Estaba en un bar al caer la tarde, por decirlo de un modo literario, cuando creí ver a alguien conocido en una mesa cercana. Dirigí hacia allí la vista y cuando su mirada se cruzó con la mía hice un gesto de saludo. El sujeto ni se inmutó, de hecho, siguió hablando con su acompañante. En estos casos todos solemos plegar velas y seguir a otra cosa mariposa: es lo sensato y por eso es lo habitual. Pero, por alguna extraña razón, decidí mantener la mirada y sonreir. Para que yo sonría a alguien, sin venir mucho a cuento o aún viniendo, tiene que producirse una conjunción planetaria o un consumo previo de psicotrópicos. Ignoro el primer supuesto, y esto último lo niego categóricamente; de modo que el primer sorprendido por mi sonrisa fui yo. Su destinatario giró la cabeza y continuó con su vida. No valoró, sin duda por desconocimiento, haber sido origen y testigo de un hecho insólito.
Yo me rendí y volví al abrigo de la charla que mantenían mis compañeros de mesa. Estaba seguro de que conocía aquella persona, o a un hermano suyo: ya la duda había sido sembrada.
La primera vez que te sucede una cosa así, te entran ganas de levantarte, coger a tu interlocutor que no desea serlo por el cuello de la camisa, o de lo que lleve, y decirle "¿no me has visto que te he saludado?" y luego alejarte con mirada de Clint Eastwood. Una mirada despiadada, en todo caso.

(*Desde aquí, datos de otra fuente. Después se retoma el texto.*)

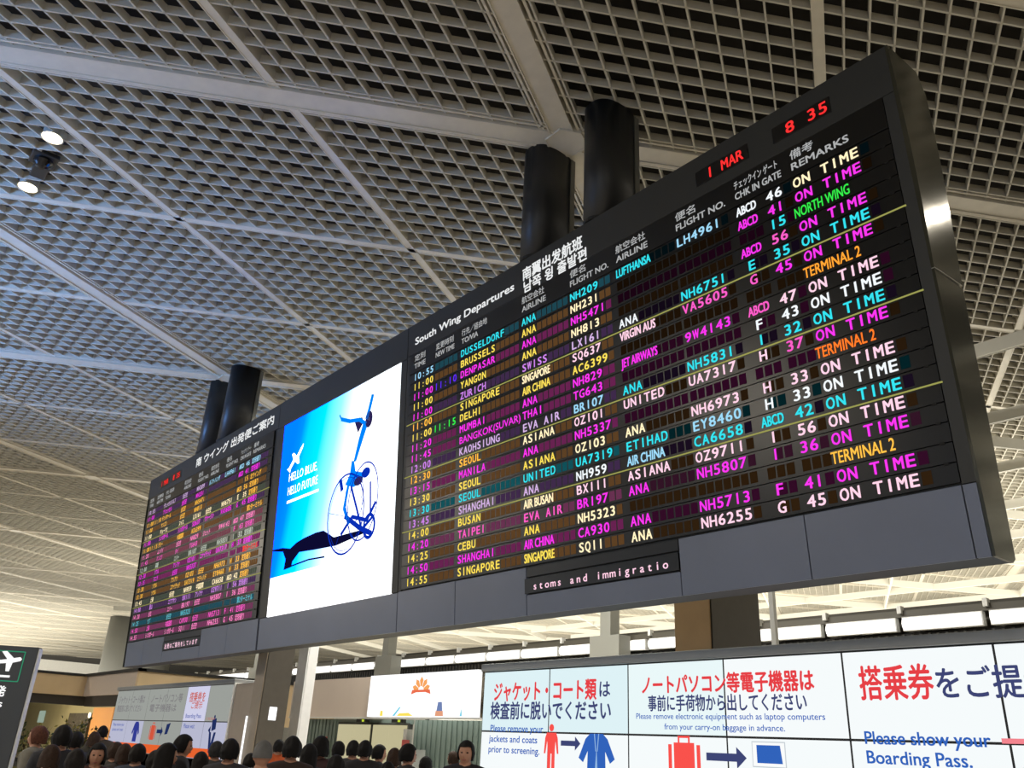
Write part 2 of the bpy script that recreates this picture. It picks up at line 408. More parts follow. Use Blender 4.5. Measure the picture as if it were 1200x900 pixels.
def board_face(t, x0, rows, jp=False):
    """black display field with its 20 rows; x0 shifts the field, rows hold (colour, {field: (text, colour)})"""
    w0, w1 = -8.38+x0, -.12+x0
    face_panel(t, w0, w1, 4.095, 4.45, M_GLASS, 'header_strip', y=-.006, th=.04)
    TITLE = emit('title_white', (196, 198, 198), .75)
    H = [('time', '定刻', 'TIME', .32), ('new', '変更時刻', 'NEW TIME', .50), ('dest', '行先／経由地', 'TO/VIA', .66), ('air', '航空会社', 'AIRLINE', .50), ('fl', '便名', 'FLIGHT NO.', .70),
         ('air2', '航空会社', 'AIRLINE', .52), ('fl2', '便名', 'FLIGHT NO.', .70), ('chk', 'チェックイン ゲート', 'CHK IN GATE', .58), ('rem', '備考', 'REMARKS', .64)]
    for k, a, b, w in H:
        x = FIELDS[k][0]+x0+.02
        hd = MB(); put_text(hd, a, x, 4.30, .085, width=w*(.42 if len(a) == 2 and w > .4 else .95), y=-.010, bold=.012); hd.build('column_title', TITLE, t)
        hd = MB(); put_text(hd, b, x, 4.165, .085, width=w*(.62 if b == 'TO/VIA' else 1), y=-.010, bold=.025); hd.build('column_title', TITLE, t)
    for i, (base, fields) in enumerate(rows):
        zt = RT_-RP*i; zb = zt-RP
        r = MB().box(w0, w1, -.004, .03, zb+.006, zt-.004).build('display_row', M_GLASS, t)
        cm = MB(); cr = MB()
        for k, (fx, n, pt) in FIELDS.items():
            g = cm if (k in ('time', 'new', 'dest', 'air', 'fl') or jp) else cr
            c0 = len(fields[k][0]) if k in fields and k not in ('air', 'air2') else (5 if k in fields else 0)
            if k in fields and fields[k][0] and len(fields[k][0]) <= 7: c0 = len(fields[k][0])
            for q in range(n):
                if q < c0: continue
                g.box(fx+x0+pt*q+.010, fx+x0+pt*(q+1)-.010, -.0065, -.003, zb+.035, zb+.150)
        low = i/19  # right-hand cells glow more in lower rows, standing in for a reflection
        tag(cm.build('unlit_cells', dim(base, .26 if not jp else .34), r), kind='stuff')
        tag(cr.build('unlit_cells', dim(base, round(.02+.045*low, 2)), r), kind='stuff')
        for k, (tx, c) in fields.items():
            if not tx: continue
            fx, n, pt = FIELDS[k]; mb = MB()
            if jp and any(ord(ch) > 255 for ch in tx): put_text(mb, tx, fx+x0, zb+.036, .10, width=min(n*pt, .112*len(tx)), y=-.009, bold=.02)
            elif k in ('air', 'air2') and len(tx) > 7: put_text(mb, tx, fx+x0+.01, zb+.038, .112, width=.56, y=-.009, bold=.028)
            elif k == 'chk' and len(tx) > 1: put_text(mb, tx, fx+x0+.01, zb+.040, .105, width=.25, y=-.009, bold=.028)
            elif k == 'chk': put_cells(mb, tx, fx+x0+.07, zb+.038, .112, pt, y=-.009)
            elif k == 'rem' and tx not in ('ON TIME',): put_text(mb, tx, fx+x0-.02, zb+.038, .115, width=.60, y=-.009, bold=.014)
            elif k == 'rem': put_cells(mb, tx, fx+x0, zb+.038, .112, pt, y=-.009)
            elif k == 'dest' and len(tx) > 13: put_text(mb, tx, fx+x0+.01, zb+.040, .105, width=1.38, y=-.009, bold=.012)
            else: put_cells(mb, tx, fx+x0, zb+.038, .112, pt, y=-.009)
            mb.build('lettering', led(c), r)
    for k in (5, 10, 15):
        z = RT_-RP*k
        MB().box(w0-.02, w1+.02, -.012, .0, z-.007, z+.006).build('divider_strip', emit('divider_yellow', (176, 176, 96), .75), t)
    lk = MB()
    for i in range(1, 20):
        if i % 5: lk.box(w1-.10, w1-.06, -.010, .0, RT_-RP*i-.012, RT_-RP*i+.012)
    tag(lk.build('row_catches', M_JOINT, t), kind='stuff')
def ticker(t, x0, text, col):
    face_panel(t, -5.52+x0, -3.05+x0, .262, .448, M_GLASS, 'ticker_display', y=-.005, th=.035)
    mb = MB(); n = len(text); put_cells(mb, text, -5.37+x0, .30, .088, 2.20/n, y=-.010, bold=.02, fill=.8)
    mb.build('lettering', led(col), t)
def lower_panels(t, x0, xs):
    for a, b in zip(xs[:-1], xs[1:]):
        if (a, b) == (-5.49, -3.04):
            face_panel(t, a+x0+.006, b+x0-.006, .0, .245, M_LOWP, 'lower_panel'); face_panel(t, a+x0+.006, b+x0-.006, .465, .588, M_GLASS, 'lower_panel')
            face_panel(t, a+x0+.006, a+x0+.02, .25, .46, M_LOWP, 'lower_panel')
        else: face_panel(t, a+x0+.006, b+x0-.006, .0, .588, M_LOWP, 'lower_panel')

DR = [
 ('teal', dict(time=('10:55','sky'), dest=('DUSSELDORF','cyan'), air=('ANA','cyan'), fl=('NH209','cyan'), air2=('LUFTHANSA','cyan'), fl2=('LH4961','sky'), chk=('ABCD','white'), gate=('46','white'), rem=('ON TIME','cream'))),
 ('gold', dict(time=('11:00','yellow'), dest=('BRUSSELS','yellow'), air=('ANA','yellow'), fl=('NH231','cream'), chk=('ABCD','mag'), gate=('41','mag'), rem=('ON TIME','mag'))),
 ('mag', dict(time=('11:00','mag'), new=('11:10','indigo'), dest=('DENPASAR','mag'), air=('ANA','mag'), fl=('NH5471','mag'), gate=('15','cyan'), rem=('NORTH WING','green'))),
 ('gold', dict(time=('11:00','yellow'), dest=('YANGON','yellow'), air=('ANA','yellow'), fl=('NH813','cream'), chk=('ABCD','mag'), gate=('56','hotpink'), rem=('ON TIME','mag'))),
 ('purple', dict(time=('11:00','mag'), dest=('ZURICH','violet'), air=('SWISS','violet'), fl=('LX161','lav'), air2=('ANA','white'), fl2=('NH6751','cyan'), chk=('E','cyan'), gate=('35','cyan'), rem=('ON TIME','cyan'))),
 ('gold', dict(time=('11:00','gold'), dest=('SINGAPORE','yellow'), air=('SINGAPORE','cream'), fl=('SQ637','pink'), air2=('VIRGIN AUS','pink'), fl2=('VA5605','hotpink'), chk=('G','hotpink'), gate=('45','mag'), rem=('ON TIME','mag'))),
 ('gold', dict(time=('11:00','yellow'), new=('11:15','green'), dest=('DELHI','yellow'), air=('AIR CHINA','yellow'), fl=('AC6399','yellow'), rem=('TERMINAL 2','orange'))),
 ('mag', dict(time=('11:20','mag'), dest=('MUMBAI','mag'), air=('ANA','mag'), fl=('NH829','mag'), air2=('JET AIRWAYS','mag'), fl2=('9W4143','mag'), chk=('ABCD','hotpink'), gate=('47','pink'), rem=('ON TIME','pink'))),
 ('mag', dict(time=('11:45','mag'), dest=('BANGKOK(SUVAR)','mag'), air=('THAI','mag'), fl=('TG643','mag'), chk=('F','white'), gate=('43','white'), rem=('ON TIME','white'))),
 ('purple', dict(time=('12:00','violet'), dest=('KAOHSIUNG','lav'), air=('EVA AIR','lav'), fl=('BR107','sky'), air2=('ANA','cyan'), fl2=('NH5831','cyan'), chk=('I','cyan'), gate=('32','cyan'), rem=('ON TIME','cyan'))),
 ('gold', dict(time=('12:30','gold'), dest=('SEOUL','gold'), air=('ASIANA','cream'), fl=('OZ101','pink'), air2=('UNITED','pink'), fl2=('UA7317','pink'), chk=('H','pink'), gate=('37','hotpink'), rem=('ON TIME','mag'))),
 ('mag', dict(time=('13:15','mag'), dest=('MANILA','mag'), air=('ANA','mag'), fl=('NH5337','mag'), rem=('TERMINAL 2','dkorange'))),
 ('gold', dict(time=('13:30','yellow'), dest=('SEOUL','yellow'), air=('ASIANA','yellow'), fl=('OZ103','cream'), air2=('ANA','cream'), fl2=('NH6973','pink'), chk=('H','pink'), gate=('33','pink'), rem=('ON TIME','pink'))),
 ('cyan', dict(time=('13:30','cyan'), dest=('SEOUL','cyan'), air=('UNITED','cyan'), fl=('UA7319','cyan'), air2=('ETIHAD','cyan'), fl2=('EY8460','sky'), chk=('H','white'), gate=('33','white'), rem=('ON TIME','white'))),
 ('purple', dict(time=('13:45','violet'), dest=('SHANGHAI','lav'), air=('ANA','lav'), fl=('NH959','white'), air2=('AIR CHINA','sky'), fl2=('CA6658','cyan'), chk=('ABCD','cyan'), gate=('42','cyan'), rem=('ON TIME','cyan'))),
 ('gold', dict(time=('14:00','yellow'), dest=('BUSAN','yellow'), air=('AIR BUSAN','cream'), fl=('BX111','pink'), air2=('ASIANA','pink'), fl2=('OZ9711','pink'), chk=('I','pink'), gate=('56','pink'), rem=('ON TIME','pink'))),
 ('hotpink', dict(time=('14:20','mag'), dest=('TAIPEI','hotpink'), air=('EVA AIR','hotpink'), fl=('BR197','mag'), air2=('ANA','mag'), fl2=('NH5807','mag'), chk=('I','mag'), gate=('36','mag'), rem=('ON TIME','mag'))),
 ('gold', dict(time=('14:25','yellow'), dest=('CEBU','yellow'), air=('ANA','yellow'), fl=('NH5323','cream'), rem=('TERMINAL 2','gold'))),
 ('mag', dict(time=('14:50','mag'), dest=('SHANGHAI','mag'), air=('AIR CHINA','mag'), fl=('CA930','mag'), air2=('ANA','mag'), fl2=('NH5713','mag'), chk=('F','mag'), gate=('41','mag'), rem=('ON TIME','mag'))),
 ('gold', dict(time=('14:55','yellow'), dest=('SINGAPORE','yellow'), air=('SINGAPORE','yellow'), fl=('SQ11','cream'), air2=('ANA','cream'), fl2=('NH6255','pink'), chk=('G','pink'), gate=('45','pink'), rem=('ON TIME','pink'))),
]
XS = [-8.47, -7.0, -5.49, -3.04, -1.55, -.12, 0]
t = unit_root('departure_board', 0, 'big black English departure board with coloured LED flight rows, hanging nearest on the right', 'departure board')
body(t, 8.47, right_side=True)
face_panel(t, -8.465, 0, 4.455, 5.0, M_HOUS, 'title_panel')
face_panel(t, -.115, 0, .594, 4.45, M_LOWP if False else M_HOUS, 'edge_trim'); face_panel(t, -8.465, -8.385, .594, 4.45, M_HOUS, 'edge_trim')
board_face(t, 0, DR); lower_panels(t, 0, XS); ticker(t, 0, 'stoms and immigratio', 'pink')
TW = emit('title_backlit', (240, 242, 242), .95)
mb = MB(); put_text(mb, 'South Wing Departures', -8.24, 4.60, .125, width=2.56, y=-.004, bold=.03); mb.build('title_lettering', TW, t)
mb = MB(); put_text(mb, '南翼出发航班', -5.48, 4.675, .15, width=1.22, y=-.004, bold=.03); mb.build('title_lettering', TW, t)
mb = MB(); put_text(mb, '남쪽 윙 출발편', -5.46, 4.47, .14, width=1.27, y=-.004, bold=.03); mb.build('title_lettering', TW, t)
for nm, x0, x1, tx, a, b in (('date_display', -2.36, -1.63, '1 MAR', -2.20, -1.69), ('time_display', -1.32, -.63, '8 35', -1.165, -.65)):
    d = face_panel(t, x0, x1, 4.60, 4.80, M_GLASS, nm, y=-.006, th=.04)
    mb = MB(); put_cells(mb, tx, a, 4.63, .135, (b-a)/len(tx), y=-.012, bold=.02, fill=.86); mb.build('digits', led('red'), d)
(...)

Es decir, te sientes ofendido. Y te sientes ofendido porque te sientes estúpido. De pronto se te ha caído la careta con la que vas por la vida y tu auténtica naturaleza ha sido revelada: eres un estúpido que saluda en los bares a gente que no te hace caso. Eres tan estúpido que incluso les sonríes. La mítica "sonrisa estúpida". Somos tan poquita cosa...
Es muy encomiable, digo yo, el ejemplo que nos dan aquellos que saludan a diestro y siniestro, a propios y extraños, apenas advierten un atisbo de reconocimiento en la elevación de una ceja, una mirada de soslayo o un gesto con la mano que en realidad era para rascarse. Estas personas que reparten mimos y sonrisas a granel y acaban haciendo amigos donde antes había desconocidos; seres alados que no reparan en gastos para mostrarse accesibles porque son así, accesibles, humildes, generosos. Cuando sea mayor yo seré uno de ellos.